* WHAT IS NEEDED *
Repeat the data verbatim.

(Records from a dataset)
.....
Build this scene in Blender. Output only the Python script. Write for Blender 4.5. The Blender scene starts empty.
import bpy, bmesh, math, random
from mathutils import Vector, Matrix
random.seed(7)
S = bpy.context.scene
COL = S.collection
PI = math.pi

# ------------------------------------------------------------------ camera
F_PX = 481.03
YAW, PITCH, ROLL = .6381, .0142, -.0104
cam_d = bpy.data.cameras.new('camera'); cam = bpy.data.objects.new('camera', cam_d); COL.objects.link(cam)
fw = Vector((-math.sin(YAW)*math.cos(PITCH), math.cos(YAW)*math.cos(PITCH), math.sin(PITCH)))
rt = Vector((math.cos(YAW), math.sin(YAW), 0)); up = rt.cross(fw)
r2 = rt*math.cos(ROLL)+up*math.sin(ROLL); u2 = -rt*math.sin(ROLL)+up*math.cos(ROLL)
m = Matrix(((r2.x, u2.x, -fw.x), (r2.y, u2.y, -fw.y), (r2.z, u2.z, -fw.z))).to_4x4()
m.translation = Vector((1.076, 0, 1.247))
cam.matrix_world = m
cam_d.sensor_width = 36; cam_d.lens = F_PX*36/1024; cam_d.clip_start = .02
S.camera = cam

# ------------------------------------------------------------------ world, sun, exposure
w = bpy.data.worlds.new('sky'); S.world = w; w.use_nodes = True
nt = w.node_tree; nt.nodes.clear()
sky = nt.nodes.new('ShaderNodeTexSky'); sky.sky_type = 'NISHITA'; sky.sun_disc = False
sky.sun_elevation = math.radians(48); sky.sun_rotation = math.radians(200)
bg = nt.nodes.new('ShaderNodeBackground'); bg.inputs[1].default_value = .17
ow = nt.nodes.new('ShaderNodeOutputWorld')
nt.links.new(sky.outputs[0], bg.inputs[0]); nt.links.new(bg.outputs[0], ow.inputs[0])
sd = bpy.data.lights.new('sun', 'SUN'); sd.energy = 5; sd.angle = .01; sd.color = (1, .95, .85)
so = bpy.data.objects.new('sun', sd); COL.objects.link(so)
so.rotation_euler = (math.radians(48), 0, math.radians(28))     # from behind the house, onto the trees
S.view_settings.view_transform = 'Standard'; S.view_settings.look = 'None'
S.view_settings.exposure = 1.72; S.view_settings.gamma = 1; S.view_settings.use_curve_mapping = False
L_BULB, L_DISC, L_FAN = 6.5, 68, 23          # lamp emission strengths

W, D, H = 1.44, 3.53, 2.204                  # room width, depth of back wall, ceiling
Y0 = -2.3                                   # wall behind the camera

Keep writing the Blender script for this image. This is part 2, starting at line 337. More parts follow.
.....
* CORRECT RESPONSE *
Build this scene in Blender. Output only the Python script. Write for Blender 4.5. The Blender scene starts empty.
import bpy, bmesh, math, random
from mathutils import Vector, Matrix
random.seed(7)
S = bpy.context.scene
COL = S.collection
PI = math.pi

# ------------------------------------------------------------------ camera
F_PX = 481.03
YAW, PITCH, ROLL = .6381, .0142, -.0104
cam_d = bpy.data.cameras.new('camera'); cam = bpy.data.objects.new('camera', cam_d); COL.objects.link(cam)
fw = Vector((-math.sin(YAW)*math.cos(PITCH), math.cos(YAW)*math.cos(PITCH), math.sin(PITCH)))
rt = Vector((math.cos(YAW), math.sin(YAW), 0)); up = rt.cross(fw)
r2 = rt*math.cos(ROLL)+up*math.sin(ROLL); u2 = -rt*math.sin(ROLL)+up*math.cos(ROLL)
m = Matrix(((r2.x, u2.x, -fw.x), (r2.y, u2.y, -fw.y), (r2.z, u2.z, -fw.z))).to_4x4()
m.translation = Vector((1.076, 0, 1.247))
cam.matrix_world = m
cam_d.sensor_width = 36; cam_d.lens = F_PX*36/1024; cam_d.clip_start = .02
S.camera = cam

# ------------------------------------------------------------------ world, sun, exposure
w = bpy.data.worlds.new('sky'); S.world = w; w.use_nodes = True
nt = w.node_tree; nt.nodes.clear()
sky = nt.nodes.new('ShaderNodeTexSky'); sky.sky_type = 'NISHITA'; sky.sun_disc = False
sky.sun_elevation = math.radians(48); sky.sun_rotation = math.radians(200)
bg = nt.nodes.new('ShaderNodeBackground'); bg.inputs[1].default_value = .17
ow = nt.nodes.new('ShaderNodeOutputWorld')
nt.links.new(sky.outputs[0], bg.inputs[0]); nt.links.new(bg.outputs[0], ow.inputs[0])
sd = bpy.data.lights.new('sun', 'SUN'); sd.energy = 5; sd.angle = .01; sd.color = (1, .95, .85)
so = bpy.data.objects.new('sun', sd); COL.objects.link(so)
so.rotation_euler = (math.radians(48), 0, math.radians(28))     # from behind the house, onto the trees
S.view_settings.view_transform = 'Standard'; S.view_settings.look = 'None'
S.view_settings.exposure = 1.72; S.view_settings.gamma = 1; S.view_settings.use_curve_mapping = False
L_BULB, L_DISC, L_FAN = 6.5, 68, 23          # lamp emission strengths

W, D, H = 1.44, 3.53, 2.204                  # room width, depth of back wall, ceiling
Y0 = -2.3                                   # wall behind the camera

Keep writing the Blender script for this image. This is part 2, starting at line 337. More parts follow.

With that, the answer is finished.